B. La subordination de l’interdiction à un contrôle de proportionnalité strict
Toutefois, la Cour assortit cette justification de conditions très strictes. Elle précise que la législation nationale doit être proportionnée à l’objectif poursuivi et que cet objectif ne peut être atteint par des mesures moins restrictives. Pour ce faire, elle confie à la juridiction nationale la charge d’un examen approfondi du marché. Le juge national devra vérifier, d’une part, si les périodiques offrant des prix « sont en concurrence avec les petites entreprises de presse » et, d’autre part, si la perspective de gain « est susceptible de provoquer un déplacement de la demande ». Il s’agit d’une analyse économique concrète visant à s’assurer que le risque pour le pluralisme de la presse est réel et non simplement hypothétique. En outre, la Cour souligne que l’interdiction serait disproportionnée si des alternatives moins attentatoires aux échanges existaient.

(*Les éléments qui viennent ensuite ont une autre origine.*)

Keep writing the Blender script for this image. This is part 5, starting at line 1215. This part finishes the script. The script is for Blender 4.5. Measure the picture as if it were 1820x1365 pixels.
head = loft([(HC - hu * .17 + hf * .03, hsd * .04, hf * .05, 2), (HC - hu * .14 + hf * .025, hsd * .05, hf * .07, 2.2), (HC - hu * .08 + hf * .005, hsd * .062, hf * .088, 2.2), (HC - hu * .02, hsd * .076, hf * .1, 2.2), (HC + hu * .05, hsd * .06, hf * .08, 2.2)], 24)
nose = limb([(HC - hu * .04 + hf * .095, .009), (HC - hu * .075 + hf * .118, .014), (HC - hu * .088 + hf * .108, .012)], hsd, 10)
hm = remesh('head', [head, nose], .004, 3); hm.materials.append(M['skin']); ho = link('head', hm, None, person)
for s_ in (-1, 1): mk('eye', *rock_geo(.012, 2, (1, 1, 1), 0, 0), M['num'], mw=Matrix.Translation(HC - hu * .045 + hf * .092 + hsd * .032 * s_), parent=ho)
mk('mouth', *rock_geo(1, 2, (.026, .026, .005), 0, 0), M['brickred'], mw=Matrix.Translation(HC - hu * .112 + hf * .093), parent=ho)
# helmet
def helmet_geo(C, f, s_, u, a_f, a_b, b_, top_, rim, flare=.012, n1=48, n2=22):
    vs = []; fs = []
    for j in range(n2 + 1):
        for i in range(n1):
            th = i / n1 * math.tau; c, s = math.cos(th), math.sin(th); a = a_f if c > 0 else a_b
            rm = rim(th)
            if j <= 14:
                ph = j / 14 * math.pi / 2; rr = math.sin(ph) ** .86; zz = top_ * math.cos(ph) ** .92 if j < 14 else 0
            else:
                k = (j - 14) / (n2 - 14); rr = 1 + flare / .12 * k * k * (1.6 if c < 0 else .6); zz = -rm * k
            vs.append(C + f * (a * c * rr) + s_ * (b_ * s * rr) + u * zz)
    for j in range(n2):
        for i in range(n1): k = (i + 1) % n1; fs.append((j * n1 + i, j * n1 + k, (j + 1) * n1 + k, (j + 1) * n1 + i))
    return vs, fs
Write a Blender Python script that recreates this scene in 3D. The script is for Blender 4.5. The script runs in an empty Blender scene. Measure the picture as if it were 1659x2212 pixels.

À ce titre, « l’interdiction nationale ne doit pas faire obstacle à la commercialisation des journaux qui, tout en contenant des jeux, des énigmes ou des concours dotés de primes, n’ouvrent pas aux lecteurs résidant dans l’État membre concerné la possibilité de gagner un prix ». La Cour impose ainsi au législateur national d’envisager des solutions comme l’insertion d’une simple mention d’exclusion pour les résidents autrichiens, avant de recourir à une interdiction pure et simple. Ce contrôle rigoureux démontre la volonté de la Cour de ne permettre des dérogations à une liberté fondamentale du traité que dans des circonstances précisément définies et dûment prouvées.